* _Task objective_:
Starting from the line that contains "855 pixels high.", copy every line exactly until the line that contains "y1, z)), mi)", which is also included.

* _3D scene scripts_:

* * * * * * *

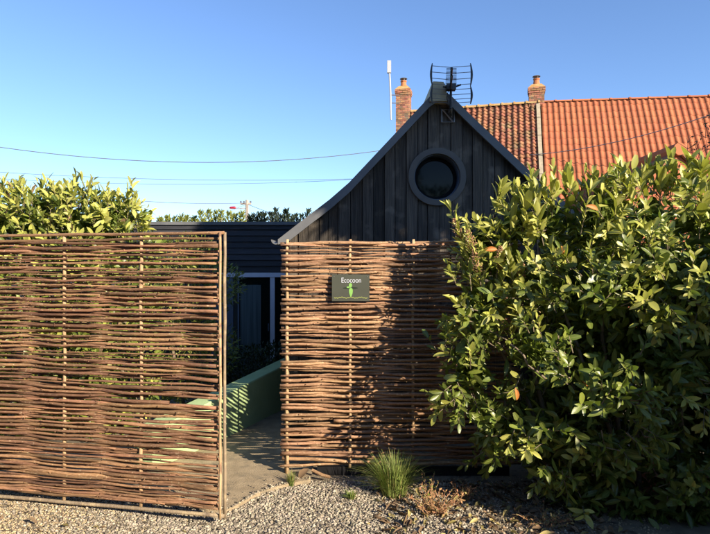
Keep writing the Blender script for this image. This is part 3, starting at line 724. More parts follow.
def shoots(P, N, nl, slen, lsize, upb=.6, spread=.9, ang=.9, young=None):
    """returns leaf pos, axis, normal, size, young flag, and shoot tubes"""
    n = len(P); D = unit(N+np.array([0, 0, 1])*upb+rng.normal(size=(n, 3))*.35)
    a = unit(np.cross(D, rng.normal(size=(n, 3)))); b = np.cross(D, a)
    pos, axs, nrm, siz, yg = [], [], [], [], []
    ls = slen*rng.uniform(.6, 1.3, n); rot = rng.uniform(0, 6.28, n); ys = (rng.random(n) < young) if np.isscalar(young) else young
    for k in range(nl):
        t = k/(nl-1); phi = rot+k*2.4+rng.normal(size=n)*.25
        out = a*np.cos(phi)[:, None]+b*np.sin(phi)[:, None]
        oa = (ang*(1.15-.75*t)+rng.normal(size=n)*.12)[:, None]
        ax_ = D*np.cos(oa)+out*np.sin(oa)
        p_ = P+D*(ls*(t-.35))[:, None]
        keep = rng.random(n) < .88
        pos.append(p_[keep]); axs.append(ax_[keep]); nrm.append(unit(D*np.sin(oa)-out*np.cos(oa)+rng.normal(size=(n, 3))*.25)[keep])
        siz.append((lsize*(.62+.5*math.sin(math.pi*(.15+.7*(1-t))))*rng.uniform(.6, 1.28, n))[keep]); yg.append(ys[keep])
    nrm = [unit(q+np.array([.45, -.62, .42])*.85) for q in nrm]
    return [np.concatenate(q) for q in (pos, axs, nrm, siz, yg)]+[(P-D*(ls*.55)[:, None], P+D*(ls*.62)[:, None])]
def twigs(name, segs, r0, parent, m_):
    A_, B_ = segs; n = len(A_); d = unit(B_-A_); a = unit(np.cross(d, np.array([.3, .2, .93]))); b = np.cross(d, a); V = []
    for (base, rr_) in ((A_, r0), (B_, r0*.4)):
        for k in range(3): t = 2*math.pi*k/3; V.append(base+(a*math.cos(t)+b*math.sin(t))*rr_)
    V = np.stack(V, 1).reshape(-1, 3); f = np.array([(0, 1, 4, 3), (1, 2, 5, 4), (2, 0, 3, 5)]); Fq = (f[None]+(np.arange(n)*6)[:, None, None]).reshape(-1, 4)
    o = obj(name, fastmesh(name, V, Fq, m_), parent); o['kind'] = 'stuff'; return o
leaf_meshes = {}
def single_leaves(sel, pos, axs, nrm, siz, yg, parent, nparts, tmpl=LT, mats=('leaf', 'leafY')):
    mt, _ = mats_from(pos[sel], axs[sel], nrm[sel], siz[sel]); off = Vector(parent.location)
    for i in range(len(sel)):
        y = bool(yg[sel[i]]); q = int(rng.integers(0, len(tmpl))); key = (id(tmpl), q, mats[y])
        if key not in leaf_meshes:
            v, f, u = tmpl[q]; leaf_meshes[key] = fastmesh('leaf', v, f, M[mats[y]], u)
        o = bpy.data.objects.new('leaf', leaf_meshes[key]); C.objects.link(o); o.parent = parent
        m4 = Matrix.Identity(4)
        for r_ in range(3):
            for c_ in range(3): m4[r_][c_] = mt[i][r_][c_]
            m4[r_][3] = pos[sel[i]][r_]-off[r_]
        o.matrix_basis = m4
def branch(p, q, r0, r1, bend, seed, n=9):
    rr = random.Random(seed); p, q = Vector(p), Vector(q); o_ = Vector((rr.uniform(-1, 1), rr.uniform(-.5, .5), rr.uniform(-.2, .6)))*bend
    pts = [p.lerp(q, i/n)+o_*math.sin(math.pi*i/n)+Vector((rr.uniform(-1, 1), rr.uniform(-1, 1), rr.uniform(-1, 1)))*.012 for i in range(n+1)]
    return pts, [r0+(r1-r0)*i/n for i in range(n+1)]
def visible_pick(pos, siz, n, ycut=None):
    px = pos[:, 0]/pos[:, 1]*F+CX; py = CY-(pos[:, 2]-H)/pos[:, 1]*F
    ok = (px > 5) & (px < 700) & (py > 5) & (py < 525)
    sc = np.where(ok, siz/pos[:, 1], 0)
    # keep the front layer: closest leaf per coarse pixel cell first
    cell = (np.floor(px/9).astype(int)*1000+np.floor(py/9).astype(int)); order = np.argsort(pos[:, 1]); seen = set(); front_ = []
    for i in order:
        if ok[i] and cell[i] not in seen: seen.add(cell[i]); front_.append(i)
    front_ = np.array(front_); return front_[np.argsort(-sc[front_])][:n]
# ------------------------------------------------------------------ big laurel right
def big_laurel():
    e = empty('laurel_shrub', (1.4, 3.9, 0), 'big glossy cherry laurel filling the right side before the shed and panel', 'shrub')
    sp = [(585, 500, 3.78, .22), (640, 512, 3.72, .27), (690, 515, 3.68, .28), (745, 515, 3.7, .3), (482, 248, 4.15, .19), (500, 262, 4.1, .2), (480, 305, 4.0, .26), (468, 372, 3.92, .28), (496, 428, 3.95, .25), (520, 225, 4.1, .17), (548, 225, 4.1, .24),
          (535, 275, 4.0, .34), (535, 350, 3.85, .36), (540, 430, 3.78, .36), (590, 232, 4.0, .27), (600, 300, 3.8, .42), (600, 385, 3.68, .42), (612, 470, 3.80, .34),
          (645, 220, 3.95, .30), (605, 215, 4.0, .24), (655, 280, 3.72, .40), (668, 370, 3.68, .42), (680, 470, 3.82, .36), (698, 222, 3.9, .30), (720, 280, 3.65, .42), (735, 370, 3.65, .44), (750, 470, 3.8, .38),
          (770, 242, 3.9, .38), (800, 300, 3.7, .45), (820, 400, 3.7, .48), (860, 260, 3.9, .5), (880, 390, 3.8, .5), (900, 470, 4.0, .5), (800, 480, 3.9, .42),
          (850, 330, 4.6, .7), (720, 380, 4.7, .6), (620, 345, 4.25, .42), (700, 320, 4.2, .45), (570, 300, 4.6, .5), (660, 280, 4.6, .55), (760, 280, 4.6, .6), (570, 420, 4.4, .5), (670, 420, 4.4, .55), (760, 420, 4.4, .6)]
    # (the last six are the hedge body at the back)
    sph = [(*W(a, b, c), d) for a, b, c, d in sp]
    P_, N_ = surf_points(sph, 4300, .84)
    keep = ~((P_[:, 1] > 4.3) & (P_[:, 2] < 1.7)); P_, N_ = P_[keep], N_[keep]
    vo = np.array([noise.noise(Vector(p)*3.1)+.5*noise.noise(Vector(p)*7) for p in P_]); P_, N_ = P_[vo > 0], N_[vo > 0]
    yprob = np.clip((P_[:, 2]-.9)/1.2, .14, .8)
    ysh = rng.random(len(P_)) < yprob
    o1 = shoots(P_, N_, 9, .14, .078, .3, ang=.95, young=ysh)
    # upright young shoots along the crest
    T_ = []
    for (px, py, Y) in [(497, 190, 4.05), (508, 200, 4.1), (520, 190, 4.1), (531, 180, 4.1), (545, 185, 4.05), (556, 178, 4.0), (566, 188, 4.1), (575, 182, 4.05), (588, 186, 4.05), (603, 184, 4.0), (615, 176, 4.05), (622, 185, 4.0), (632, 172, 3.95), (643, 168, 3.95), (655, 172, 4.0), (664, 168, 3.9), (676, 172, 3.9), (687, 162, 3.85), (699, 166, 3.85), (712, 164, 3.85), (585, 200, 3.8), (570, 182, 4.0), (581, 176, 4.1), (595, 178, 4.05), (609, 180, 4.0), (620, 174, 4.1), (627, 178, 3.95), (638, 180, 3.85), (648, 176, 3.9), (660, 178, 3.85), (671, 170, 4.0), (683, 176, 3.8), (694, 172, 3.9), (705, 176, 3.8), (552, 190, 3.95), (537, 198, 3.9), (524, 205, 3.9), (511, 215, 3.95), (600, 195, 3.85), (615, 200, 3.8), (540, 215, 3.85), (500, 235, 4.0), (468, 255, 4.05), (462, 300, 4.0), (700, 205, 3.7), (650, 230, 3.6), (528, 230, 3.9), (512, 262, 3.85), (556, 250, 3.8)]:
        T_.append(W(px, py+14, Y))
    T_ = np.array(T_); N2 = np.tile([0, -.15, 1.0], (len(T_), 1)); o2 = shoots(T_, N2, 11, .24, .112, 1.2, ang=.62, young=np.ones(len(T_), bool))
    pos, axs, nrm, siz, yg = [np.concatenate([a, b]) for a, b in zip(o1[:5], o2[:5])]
    siz = siz*.98
    sel = visible_pick(pos, siz, 300)
    single_leaves(sel, pos, axs, nrm, siz, yg, e, 300)
    rest = np.setdiff1d(np.arange(len(pos)), sel)
    mt, _ = mats_from(pos[rest], axs[rest], nrm[rest], siz[rest])
    leaf_cloud('foliage', None, mt, pos[rest], LT, [M['leaf'], M['leafY']], yg[rest].astype(int), e)
    # inner leaves
    s_ = np.array(sph); k = np.concatenate([rng.integers(0, len(s_), 9000), rng.integers(len(s_)-10, len(s_), 17000)]); ip = s_[k, :3]+unit(rng.normal(size=(26000, 3)))*(s_[k, 3]*rng.uniform(.0, 1, 26000)*np.where(k >= len(s_)-10, .95, .62))[:, None]
    ip = ip[(ip[:, 2] > .03)]; n = len(ip); mt, _ = mats_from(ip, unit(rng.normal(size=(n, 3))), unit(rng.normal(size=(n, 3))+[0, 0, .8]), rng.uniform(.08, .12, n))
    leaf_cloud('inner_foliage', None, mt, ip, LT, [M['leaf']], np.zeros(n, int), e)
    twigs('twigs', (np.concatenate([o1[5][0], o2[5][0]]), np.concatenate([o1[5][1], o2[5][1]])), .0045, e, M['bark'])
    # stems
    for i, (a, b) in enumerate([((560, 520), (487, 330)), ((575, 520), (520, 250)), ((600, 525), (560, 360)), ((640, 525), (600, 260)), ((650, 525), (560, 300)), ((690, 525), (660, 260)), ((720, 525), (700, 230)), ((600, 520), (500, 430)), ((760, 520), (780, 260)), ((640, 525), (640, 330))]):
        pts, rd = branch((W(a[0], a[1], 3.95)[0], 4.0, -.02), W(b[0], b[1], 4.0), .022, .008, .12, i); MB().tube(pts, rd, 7).build('branch', M['bark'], e, smooth=True)
    for i, (a, b) in enumerate([((562, 372), (556, 332)), ((545, 380), (512, 345)), ((640, 410), (625, 375))]):
        pts, rd = branch(W(a[0], a[1], 3.62), W(b[0], b[1], 3.66), .009, .006, .02, i+40); MB().tube(pts, rd, 6).build('branch', M['bark'], e, smooth=True)
    # orange and red odd leaves
    for (px, py, Y, L_, ax_) in [(515, 388, 3.44, .075, (.25, -.2, -1)), (484, 250, 3.85, .09, (.9, -.2, .1)), (582, 381, 3.42, .06, (.6, -.1, -.6)), (586, 206, 3.6, .09, (1, 0, -.2)), (561, 246, 3.6, .06, (.4, 0, -1)), (630, 372, 3.35, .05, (.3, 0, -1))]:
        o = bpy.data.objects.new('leaf', fastmesh('leaf', LT[5][0]*np.array([1.2, 1, 1]), LT[5][1], M['leafO'], LT[5][2])); C.objects.link(o); o.parent = e; o['label'] = 'orange yellow dying leaf'
        m_, _ = mats_from(np.array([[0, 0, 0.]]), np.array([ax_], float), np.array([[.4, -1, .3]]), np.array([L_])); m4 = Matrix.Identity(4); wp = W(px, py, Y)
        for r_ in range(3):
            for c_ in range(3): m4[r_][c_] = m_[0][r_][c_]
            m4[r_][3] = wp[r_]-e.location[r_]
        o.matrix_basis = m4
    return e
LAU = big_laurel()
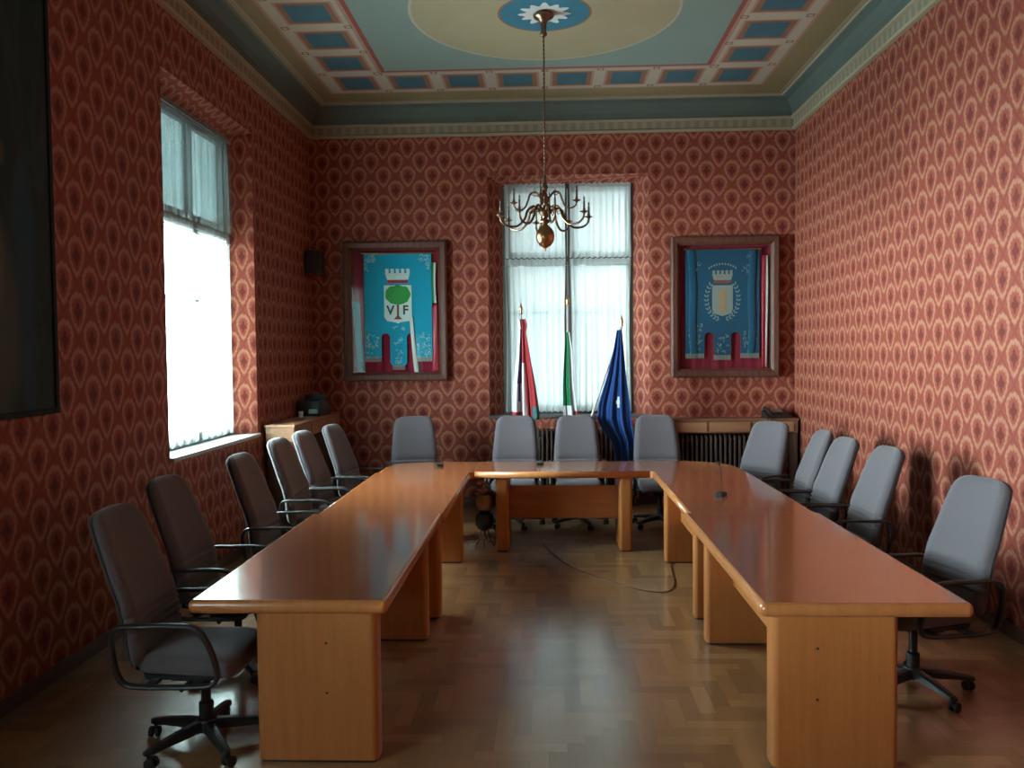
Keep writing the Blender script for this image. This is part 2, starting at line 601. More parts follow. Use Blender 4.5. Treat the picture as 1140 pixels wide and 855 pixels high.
ZSILL, ZN = 1.035, 3.93
LW = (6.16, 8.09, ZSILL, 3.945, 0.16, 0.08)
LW2 = (-0.03, 1.90, ZSILL, 3.945, 0.16, 0.08)
BWN = (-0.680, 1.228, ZSILL, 3.915, 0.165, 0.07)
PLAST = plain('outer_plaster', (0.5, 0.47, 0.42), 0.9)
wall_with_openings('wall_left', YF - TH, YB + TH, [LW2, LW], lambda s, d, z: (XL - d, s, z), [WP, PLAST, WP1, WP2])
wall_with_openings('wall_back', XL - 0.001, XR + 0.001, [BWN], lambda s, d, z: (s, YB + d, z), [WP, PLAST, WP1, WP2], True)
wall_with_openings('wall_right', YF - TH, YB + TH, [], lambda s, d, z: (XR + d, s, z), [WP, PLAST, WP1, WP2])
wall_with_openings('wall_front', XL - 0.001, XR + 0.001, [], lambda s, d, z: (s, YF - d, z), [WP, PLAST, WP1, WP2])

# ceiling with its painted pattern
bm = newbm()
box(bm, XL - 0.3, XR + 0.3, YF - 0.3, YB + 0.3, ZC, ZC + 0.1, 0)
MATS = [TAN, SEA, CBLUE, CBROWN, CBAR, CPINK, CRED, CREAM, MEDBL, MEDWH, CORC]


def rect(x0, x1, y0, y1, lv, mi):
    z = ZC - 0.0009 * lv
    poly(bm, ((x0, y0, z), (x1, y0, z), (x1, y1, z), (x0, y1, z)), mi)


CXC = 0.015
GX0, GX1 = CXC - 2.37, CXC + 2.37
GY1, GY0 = 9.53, -0.07
rect(XL + 0.23, XR - 0.23, YF + 0.2, YB - 0.23, 1, 10)   # thin pale line round the tan border
rect(XL + 0.26, XR - 0.26, YF + 0.23, YB - 0.26, 2, 0)
rect(GX0 - 0.03, GX1 + 0.03, GY0 - 0.03, GY1 + 0.03, 3, 5)
rect(GX0, GX1, GY0, GY1, 4, 4)
BB = 0.66
rect(GX0 + BB - 0.02, GX1 - BB + 0.02, GY0 + BB - 0.02, GY1 - BB + 0.02, 5, 5)
rect(GX0 + BB + 0.015, GX1 - BB - 0.015, GY0 + BB + 0.015, GY1 - BB - 0.015, 6, 6)
rect(GX0 + BB + 0.06, GX1 - BB - 0.06, GY0 + BB + 0.06, GY1 - BB - 0.06, 7, 1)


def cell(cx, cyy, wx, wy):
    rect(cx - wx / 2, cx + wx / 2, cyy - wy / 2, cyy + wy / 2, 5, 5)
    rect(cx - wx / 2 + 0.025, cx + wx / 2 - 0.025, cyy - wy / 2 + 0.025, cyy + wy / 2 - 0.025, 6, 3)
    rect(cx - wx / 2 + 0.075, cx + wx / 2 - 0.075, cyy - wy / 2 + 0.065, cyy + wy / 2 - 0.065, 7, 2)


def knot(cx, cyy):
    rect(cx - 0.035, cx + 0.035, cyy - 0.035, cyy + 0.035, 7, 3)
    rect(cx - 0.02, cx + 0.02, cyy - 0.02, cyy + 0.02, 8, 4)


xs = [CXC - 2.02 + 0.5771 * i for i in range(8)]
ys = [9.20 - 0.635 * i for i in range(15)]
for i, x in enumerate(xs):
    for y in (ys[0], ys[-1]):
        cell(x, y, 0.46, 0.50)
    if i < 7:
        for yy in (GY1 - 0.05, GY1 - BB + 0.04, GY0 + 0.05, GY0 + BB - 0.04):
            knot(x + 0.2885, yy)
for j, y in enumerate(ys):
    if 0 < j < 14:
        for x in (xs[0], xs[-1]):
            cell(x, y, 0.50, 0.48)
    if j < 14:
        for xx in (GX0 + 0.05, GX0 + BB - 0.04, GX1 - 0.05, GX1 - BB + 0.04):
            knot(xx, y - 0.3175)


def disc(cx, cyy, r, lv, mi, n=64, wob=None):
    z = ZC - 0.0009 * lv
    pts = []
    for i in range(n):
        t = 2 * pi * i / n
        rr = r * (wob(t) if wob else 1)
        pts.append((cx + rr * cos(t), cyy + rr * sin(t), z))
    poly(bm, pts, mi)


for cyy in (7.42, 2.04):
    disc(CXC, cyy, 1.17, 8, 4)
    disc(CXC, cyy, 1.145, 9, 7)
    disc(CXC, cyy, 0.405, 10, 3)
    disc(CXC, cyy, 0.385, 11, 8)
    disc(CXC, cyy, 0.20, 12, 9, 96, lambda t: 1 + 0.16 * cos(12 * t) + 0.05 * sin(7 * t))
struct('ceiling', bm, MATS)

# cornice: profile swept round the room, one trim per wall
PROF = [(0.0, 4.385), (0.035, 4.39), (0.045, 4.41), (0.028, 4.425), (0.030, 4.505), (0.060, 4.515), (0.066, 4.53),
        (0.050, 4.54), (0.060, 4.60), (0.085, 4.655), (0.125, 4.70), (0.175, 4.725), (0.20, 4.728), (0.205, 4.742), (0.235, 4.747)]
PM = [0, 0, 0, 1, 0, 0, 0, 2, 2, 2, 2, 3, 0, 0]


def cornice(name, A, B, nrm, ea, eb):
    """A,B wall line ends; nrm points into the room; mitred at both ends"""
    bm = newbm()
    A = Vector(A); B = Vector(B); nrm = Vector(nrm); d = (B - A).normalized()
    ra = []; rb = []
    for o_, z in PROF:
        pa = A + nrm * o_ + d * o_ * ea
        pb = B + nrm * o_ - d * o_ * eb
        ra.append((pa.x, pa.y, z)); rb.append((pb.x, pb.y, z))
    for i in range(len(PROF) - 1):
        n = 1
        poly(bm, (ra[i], rb[i], rb[i + 1], ra[i + 1]), PM[i])
    struct(name, bm, [CORC, CORS, CORD, CORT])


cornice('trim_1', (XL, YB), (XR, YB), (0, -1), 1, 1)
cornice('trim_2', (XR, YB), (XR, YF), (-1, 0), 1, 1)
cornice('trim_3', (XL, YF), (XL, YB), (1, 0), 1, 1)
cornice('trim_4', (XR, YF), (XL, YF), (0, 1), 1, 1)

# unseen block added outside to keep the bright side sky off the back window
bm = newbm()
box(bm, -3.95, -3.45, YB + TH + 0.02, YB + 9, -0.1, 7.5)
struct('sky_blocker', bm, plain('blocker_grey', (0.16, 0.15, 0.13), 0.9))

# baseboards
for nm, (x0, x1, y0, y1) in {'baseboard_left': (XL, XL + 0.018, YF, YB), 'baseboard_right': (XR - 0.018, XR, YF, YB),
                             'baseboard_back': (XL + 0.018, XR - 0.018, YB - 0.018, YB), 'baseboard_front': (XL + 0.018, XR - 0.018, YF, YF + 0.018)}.items():
    bm = newbm()
    box(bm, x0, x1, y0, y1, 0, 0.09)
    struct(nm, bm, BASEM, bev=0.004)

# door behind the camera
bm = newbm()
for (x0, x1, z0, z1, y) in ((-0.7, 0.7, 0, 2.3, 0.03), (-0.8, -0.7, 0, 2.4, 0.06), (0.7, 0.8, 0, 2.4, 0.06), (-0.8, 0.8, 2.3, 2.4, 0.061),
                            (-0.6, -0.08, 0.2, 1.0, 0.045), (0.08, 0.6, 0.2, 1.0, 0.045), (-0.6, -0.08, 1.15, 2.15, 0.045), (0.08, 0.6, 1.15, 2.15, 0.045)):
    box(bm, x0, x1, YF + 0.001, YF + y, z0, z1)
struct('door_1', bm, FRAMEW, bev=0.006)

# windows ---------------------------------------------------------------


def window(name, a0, a1, z0, z1, mapf, sill):
    """a: along the wall, d: depth outward"""
    def bx(bm, s0, s1, d0, d1, q0, q1, mi=0):
        p, q = mapf(s0, d0, q0), mapf(s1, d1, q1)
        box(bm, min(p[0], q[0]), max(p[0], q[0]), min(p[1], q[1]), max(p[1], q[1]), min(q0, q1), max(q0, q1), mi)
    D0 = NR
    bm = newbm()
    fw_ = 0.05
    bx(bm, a0, a0 + fw_, D0, D0 + 0.08, z0, z1)
    bx(bm, a1 - fw_, a1, D0, D0 + 0.08, z0, z1)
    bx(bm, a0 + fw_, a1 - fw_, D0, D0 + 0.08, z1 - fw_, z1)
    bx(bm, a0 + fw_, a1 - fw_, D0, D0 + 0.08, z0, z0 + 0.05)
    bx(bm, a0 + fw_, a1 - fw_, D0 + 0.002, D0 + 0.078, ZTR - 0.035, ZTR + 0.035)
    root = struct(name, bm, DARKF, bev=0.004)
    mid = (a0 + a1) / 2
    for (s0, s1) in ((a0 + fw_, mid - 0.002), (mid + 0.002, a1 - fw_)):
        for (q0, q1, bars) in ((z0 + 0.05, ZTR - 0.036, (2.30,)), (ZTR + 0.036, z1 - fw_, ())):
            bm = newbm()
            st = 0.045
            bx(bm, s0, s0 + st, D0 + 0.01, D0 + 0.06, q0, q1)
            bx(bm, s1 - st, s1, D0 + 0.01, D0 + 0.06, q0, q1)
            bx(bm, s0 + st, s1 - st, D0 + 0.01, D0 + 0.06, q0, q0 + st)
            bx(bm, s0 + st, s1 - st, D0 + 0.01, D0 + 0.06, q1 - st, q1)
            for b in bars:
                bx(bm, s0 + st, s1 - st, D0 + 0.02, D0 + 0.05, b - 0.015, b + 0.015)
            sash = struct('sash', bm, DARKF, root, bev=0.003)
            bm = newbm()
            bx(bm, s0 + st * 0.7, s1 - st * 0.7, D0 + 0.033, D0 + 0.037, q0 + st * 0.7, q1 - st * 0.7)
            struct('pane', bm, GLASS, sash)
    bm = newbm()
    bx(bm, *sill)
    s = struct('window_sill', bm, SILLM if mapf is mapL else SILLD, root, bev=0.006)
    return root


ZTR = 2.95
SILLM = plain('pale_sill', (0.42, 0.44, 0.42), 0.25, 0.5)
SILLD = plain('dark_grey_sill', (0.11, 0.11, 0.115), 0.3)
mapL = lambda s, d, z: (XL - d, s, z)
mapB = lambda s, d, z: (s, YB + d, z)
window('window_1', LW[0] + 0.16, LW[1] - 0.16, ZSILL + 0.035, 3.865, mapL, (LW[0] - 0.0, LW[1] + 0.0, -0.035, NR + 0.02, ZSILL - 0.0, ZSILL + 0.035))
window('window_2', LW2[0] + 0.16, LW2[1] - 0.16, ZSILL + 0.035, 3.865, mapL, (LW2[0] - 0.0, LW2[1] + 0.0, -0.035, NR + 0.02, ZSILL - 0.0, ZSILL + 0.035))
window('window_3', BWN[0] + 0.165, BWN[1] - 0.165, ZSILL + 0.035, 3.845, mapB, (BWN[0] - 0.0, BWN[1] + 0.0, -0.035, NR + 0.02, ZSILL - 0.0, ZSILL + 0.035))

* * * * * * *

* _Answer in full_:
Keep writing the Blender script for this image. This is part 2, starting at line 601. More parts follow. Use Blender 4.5. Treat the picture as 1140 pixels wide and 855 pixels high.
ZSILL, ZN = 1.035, 3.93
LW = (6.16, 8.09, ZSILL, 3.945, 0.16, 0.08)
LW2 = (-0.03, 1.90, ZSILL, 3.945, 0.16, 0.08)
BWN = (-0.680, 1.228, ZSILL, 3.915, 0.165, 0.07)
PLAST = plain('outer_plaster', (0.5, 0.47, 0.42), 0.9)
wall_with_openings('wall_left', YF - TH, YB + TH, [LW2, LW], lambda s, d, z: (XL - d, s, z), [WP, PLAST, WP1, WP2])
wall_with_openings('wall_back', XL - 0.001, XR + 0.001, [BWN], lambda s, d, z: (s, YB + d, z), [WP, PLAST, WP1, WP2], True)
wall_with_openings('wall_right', YF - TH, YB + TH, [], lambda s, d, z: (XR + d, s, z), [WP, PLAST, WP1, WP2])
wall_with_openings('wall_front', XL - 0.001, XR + 0.001, [], lambda s, d, z: (s, YF - d, z), [WP, PLAST, WP1, WP2])

# ceiling with its painted pattern
bm = newbm()
box(bm, XL - 0.3, XR + 0.3, YF - 0.3, YB + 0.3, ZC, ZC + 0.1, 0)
MATS = [TAN, SEA, CBLUE, CBROWN, CBAR, CPINK, CRED, CREAM, MEDBL, MEDWH, CORC]


def rect(x0, x1, y0, y1, lv, mi):
    z = ZC - 0.0009 * lv
    poly(bm, ((x0, y0, z), (x1, y0, z), (x1, y1, z), (x0, y1, z)), mi)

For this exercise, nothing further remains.